Spectrum Hornswoggle

It’s hard not to admire Verizon’s strategy to own the airwaves. Take a lesson, AT&T. Forget trying to swallow another carrier. Just line up your cable pals to buy up spectrum and set on it while you squawk about a shortage until Congress legislates the licenses right out from under broadcasters. It might be dirty pool, but there’s finesse in that there english.

Verizon last month paid $3.6 billion to Comcast, Time Warner Cable and Bright House for around 20 MHz of spectrum they’d been sitting on since 2006, yielding a 60 percent return for the cable operators.

While the maneuver calls into question the validity of a “looming spectrum shortage,”--the justification for giving television spectrum to Verizon and AT&T--that no longer matters. Not a single member of Congress opposed authorizing the FCC to auction off TV licenses because of the debt crisis. Verizon’s check to the cable companies rings in their ears like a cash register.

An independent TV station owner might be similarly disposed, especially one facing mandates to regulate loudness, close caption everything, keep electronic records of every word uttered on the station feed, incorporate new emergency alert equipment and pay off the debt incurred for recently installing a 1,500-pound digital antenna. A piece of spectrum auction proceeds begins to look pretty darn shiny.

Verizon also got more than just a parking space for that 60 percent premium.
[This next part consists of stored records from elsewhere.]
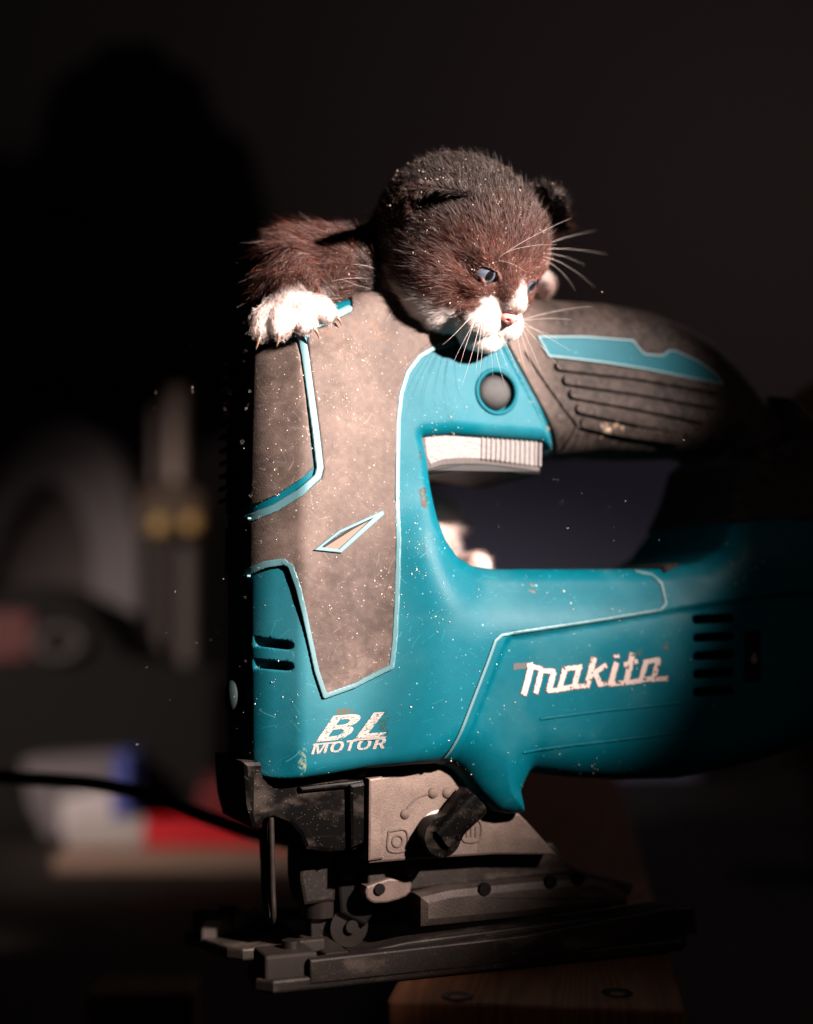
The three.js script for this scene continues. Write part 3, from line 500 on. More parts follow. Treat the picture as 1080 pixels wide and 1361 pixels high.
// ---------------------------------------------------------------- wooden beam, bench, wall and the things behind
function woodTex(seed, base, dark, w = 512, h = 1024) {
  return canvasTex(w, h, (g) => { const kn = rng(seed); const off = kn() * 50; fill(g, w, h, (x, y) => { const r = fbm(x * 0.012 + off, y * 0.0016, seed, 3) * 14, ring = 0.5 + 0.5 * Math.sin(r * 6.283 + 2 * vnoise(x * 0.03, y * 0.004, seed)), f = fbm(x * 0.25, y * 0.012, seed + 3, 3), t = clamp(0.55 * ring + 0.6 * (f - 0.3)); return [0, 1, 2].map((k) => lerp(base[k], dark[k], t)); }); });
}
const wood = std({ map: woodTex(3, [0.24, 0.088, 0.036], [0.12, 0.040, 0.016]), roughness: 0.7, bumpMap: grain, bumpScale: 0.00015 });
{ const a = onLevel(505, 1342, 0), b = onLevel(912, 1342, 0), c = onLevel(822, 1035, 0);
  const dir = c.clone().sub(b).setY(0).normalize(), across = new THREE.Vector3(-dir.z, 0, dir.x), w = Math.abs(b.clone().sub(a).dot(across)), len = 0.95, th = 0.045;
  const beam = thing('wooden_beam', 'brown wooden beam with two countersunk screws, lying under the jigsaw base', 'beam', b.toArray(), Math.atan2(-dir.x, -dir.z));
  const g = new RoundedBoxGeometry(w, th, len, 3, 0.0016); g.translate(-w / 2, -th / 2, -len / 2);
  const p = g.attributes.position, n = g.attributes.normal, uv = g.attributes.uv; for (let i = 0; i < p.count; i++) uv.setXY(i, (p.getX(i) + (Math.abs(n.getX(i)) > 0.7 ? p.getY(i) : 0)) / 0.12, (p.getZ(i) + (Math.abs(n.getZ(i)) > 0.7 ? p.getY(i) * 0.2 : 0)) / 0.5);
  part('timber', g, wood, beam);
  for (const [x, y] of [[608, 1325], [820, 1321]]) { const q = beam.worldToLocal(onLevel(x, y, 0)); beam.updateMatrixWorld(); const v = beam.worldToLocal(onLevel(x, y, 0));
    const s = new THREE.LatheGeometry([[0.0045, 0.0003], [0.0042, 0.0006], [0.0026, 0.0003], [0.0016, -0.0004], [0.0001, -0.0006]].map(([r, yy]) => new THREE.Vector2(r, yy)), 24); s.translate(v.x, 0, v.z); part('screw', s, M.steel, beam); }
}
const BENCH = -0.10;
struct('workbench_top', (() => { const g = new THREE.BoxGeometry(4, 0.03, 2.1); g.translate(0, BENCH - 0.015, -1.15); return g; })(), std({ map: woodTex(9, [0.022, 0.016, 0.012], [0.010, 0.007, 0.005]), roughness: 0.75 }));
struct('wall', (() => { const g = new THREE.BoxGeometry(7, 4, 0.1); g.translate(0, 1.6, -2.3); return g; })(), std({ color: rgb(0.34, 0.29, 0.29), roughness: 0.95, bumpMap: grain, bumpScale: 0.001 }));
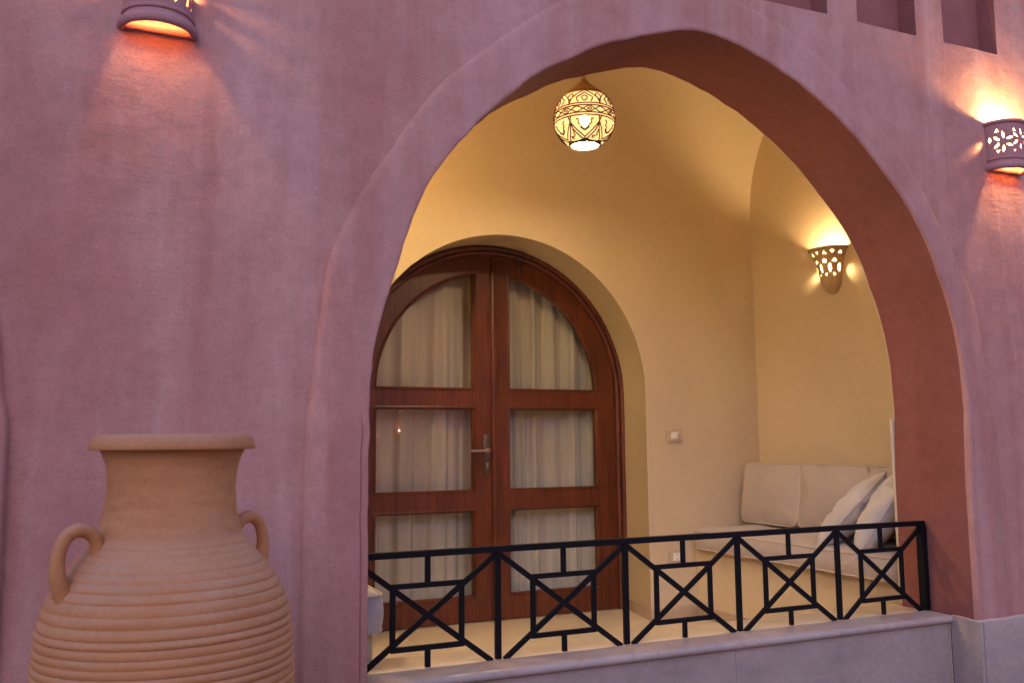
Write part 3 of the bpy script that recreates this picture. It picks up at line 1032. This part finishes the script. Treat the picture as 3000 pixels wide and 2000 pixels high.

The cable companies will sell Verizon wireless service to their 37 million subscribers, and Verizon will offer their video programming to its 94 million subscribers, capturing the mobile video market in one fell swoop while broadcasters are repacked into 40 percent less spectrum and cut out of retrans by Comcast I mean the networks.

And while AT&T fights to acquire T-Mobile, Verizon will sashay through regulatory approval spinning a cane and tipping its top hat.